Can all of these lines be returned exactly?

-- Start of PROVIDED MATERIAL --

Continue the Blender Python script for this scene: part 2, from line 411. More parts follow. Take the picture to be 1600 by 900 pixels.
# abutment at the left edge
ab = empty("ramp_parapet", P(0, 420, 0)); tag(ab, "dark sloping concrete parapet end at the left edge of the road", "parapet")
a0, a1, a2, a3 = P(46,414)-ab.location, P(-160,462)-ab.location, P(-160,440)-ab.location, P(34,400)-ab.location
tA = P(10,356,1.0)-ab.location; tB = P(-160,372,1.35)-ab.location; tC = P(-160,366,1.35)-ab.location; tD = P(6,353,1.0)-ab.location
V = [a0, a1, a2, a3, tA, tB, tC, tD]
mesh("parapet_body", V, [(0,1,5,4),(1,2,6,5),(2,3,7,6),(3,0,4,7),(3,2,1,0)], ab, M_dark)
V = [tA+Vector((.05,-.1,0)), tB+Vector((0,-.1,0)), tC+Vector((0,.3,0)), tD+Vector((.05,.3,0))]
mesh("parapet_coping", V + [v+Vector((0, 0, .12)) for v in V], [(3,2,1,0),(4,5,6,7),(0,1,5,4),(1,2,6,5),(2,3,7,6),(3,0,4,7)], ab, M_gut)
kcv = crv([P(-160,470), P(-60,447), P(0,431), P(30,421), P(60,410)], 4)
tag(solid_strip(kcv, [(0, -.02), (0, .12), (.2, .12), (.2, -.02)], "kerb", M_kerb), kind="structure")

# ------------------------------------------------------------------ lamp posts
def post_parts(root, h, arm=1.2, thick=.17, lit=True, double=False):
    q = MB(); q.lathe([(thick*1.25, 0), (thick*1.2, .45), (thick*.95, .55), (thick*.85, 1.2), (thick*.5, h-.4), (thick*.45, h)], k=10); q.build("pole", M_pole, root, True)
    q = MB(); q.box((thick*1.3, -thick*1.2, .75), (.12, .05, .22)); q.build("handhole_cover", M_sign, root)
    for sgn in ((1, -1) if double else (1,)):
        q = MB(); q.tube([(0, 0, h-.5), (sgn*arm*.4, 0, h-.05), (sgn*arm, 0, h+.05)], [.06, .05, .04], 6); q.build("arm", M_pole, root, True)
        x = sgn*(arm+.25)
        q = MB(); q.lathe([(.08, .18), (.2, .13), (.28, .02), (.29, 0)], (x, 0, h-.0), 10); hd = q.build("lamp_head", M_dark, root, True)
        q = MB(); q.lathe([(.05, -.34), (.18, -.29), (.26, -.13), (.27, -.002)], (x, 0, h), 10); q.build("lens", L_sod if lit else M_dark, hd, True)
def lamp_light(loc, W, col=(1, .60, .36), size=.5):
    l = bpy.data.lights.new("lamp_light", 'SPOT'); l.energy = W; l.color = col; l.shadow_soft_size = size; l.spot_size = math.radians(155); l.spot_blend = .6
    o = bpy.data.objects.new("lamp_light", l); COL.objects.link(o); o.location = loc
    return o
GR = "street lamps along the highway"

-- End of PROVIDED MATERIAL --

- FULL RESPONSE -
Continue the Blender Python script for this scene: part 2, from line 411. More parts follow. Take the picture to be 1600 by 900 pixels.
# abutment at the left edge
ab = empty("ramp_parapet", P(0, 420, 0)); tag(ab, "dark sloping concrete parapet end at the left edge of the road", "parapet")
a0, a1, a2, a3 = P(46,414)-ab.location, P(-160,462)-ab.location, P(-160,440)-ab.location, P(34,400)-ab.location
tA = P(10,356,1.0)-ab.location; tB = P(-160,372,1.35)-ab.location; tC = P(-160,366,1.35)-ab.location; tD = P(6,353,1.0)-ab.location
V = [a0, a1, a2, a3, tA, tB, tC, tD]
mesh("parapet_body", V, [(0,1,5,4),(1,2,6,5),(2,3,7,6),(3,0,4,7),(3,2,1,0)], ab, M_dark)
V = [tA+Vector((.05,-.1,0)), tB+Vector((0,-.1,0)), tC+Vector((0,.3,0)), tD+Vector((.05,.3,0))]
mesh("parapet_coping", V + [v+Vector((0, 0, .12)) for v in V], [(3,2,1,0),(4,5,6,7),(0,1,5,4),(1,2,6,5),(2,3,7,6),(3,0,4,7)], ab, M_gut)
kcv = crv([P(-160,470), P(-60,447), P(0,431), P(30,421), P(60,410)], 4)
tag(solid_strip(kcv, [(0, -.02), (0, .12), (.2, .12), (.2, -.02)], "kerb", M_kerb), kind="structure")

# ------------------------------------------------------------------ lamp posts
def post_parts(root, h, arm=1.2, thick=.17, lit=True, double=False):
    q = MB(); q.lathe([(thick*1.25, 0), (thick*1.2, .45), (thick*.95, .55), (thick*.85, 1.2), (thick*.5, h-.4), (thick*.45, h)], k=10); q.build("pole", M_pole, root, True)
    q = MB(); q.box((thick*1.3, -thick*1.2, .75), (.12, .05, .22)); q.build("handhole_cover", M_sign, root)
    for sgn in ((1, -1) if double else (1,)):
        q = MB(); q.tube([(0, 0, h-.5), (sgn*arm*.4, 0, h-.05), (sgn*arm, 0, h+.05)], [.06, .05, .04], 6); q.build("arm", M_pole, root, True)
        x = sgn*(arm+.25)
        q = MB(); q.lathe([(.08, .18), (.2, .13), (.28, .02), (.29, 0)], (x, 0, h-.0), 10); hd = q.build("lamp_head", M_dark, root, True)
        q = MB(); q.lathe([(.05, -.34), (.18, -.29), (.26, -.13), (.27, -.002)], (x, 0, h), 10); q.build("lens", L_sod if lit else M_dark, hd, True)
def lamp_light(loc, W, col=(1, .60, .36), size=.5):
    l = bpy.data.lights.new("lamp_light", 'SPOT'); l.energy = W; l.color = col; l.shadow_soft_size = size; l.spot_size = math.radians(155); l.spot_blend = .6
    o = bpy.data.objects.new("lamp_light", l); COL.objects.link(o); o.location = loc
    return o
GR = "street lamps along the highway"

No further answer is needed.